Synthetics or ‘synnies’ they only cost $20 for a bag of it and it’s pretty easy to get there’s a lot of synny houses everywhere mainly in Manurewa and Ōtara. It messed with my head. I started seeing stuff and hearing stuff all the time and hallucinating and I ended up on the streets because I bought so much. I am on the streets still but I am learning to get better. It’s hard, it’s cold, it’s dangerous.

When I used to live in Auckland City to people trying to jump in my sleeping bag. I’ve been like, excuse my French but, pissed on. It’s dangerous. It’s scary – people say they don’t wanna go home, but it’s better than being on the streets.

I got kicked out of home, because of family issues with drugs and violence. I ended up in foster care and I only got out a week before my birthday this year and I just chose not to live at home because my Mum is still with my Dad, and my brother’s at home. So is my Dad; so I decided that (although) it’s not safer to live on the streets, I know a lot of people on the streets now and they’re more like family.

I wanna find a job, have kids when I am older, of course, and, you know, I wanna teach my kids differently to how my own mother taught me. I wanna join the Army, or if I can’t join the Army, if I am not successful because of my past experiences, I wanna, be a nurse and help people in the community or in rehab; like work in rehabs, because I know how it feels.

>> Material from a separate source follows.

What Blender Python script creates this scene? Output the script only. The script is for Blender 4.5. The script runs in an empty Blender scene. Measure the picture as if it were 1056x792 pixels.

You go down the good road or the right side, because the left side just hurts. For the eleven year olds – if your families are abusing you or you have been abused or you’re smoking drugs, you need help, talk to someone. You don’t wanna end up on the streets -it’s dangerous. And you don’t wanna get kidnapped – it’s scary and you’re only young once so try and live a good life because you only live once.”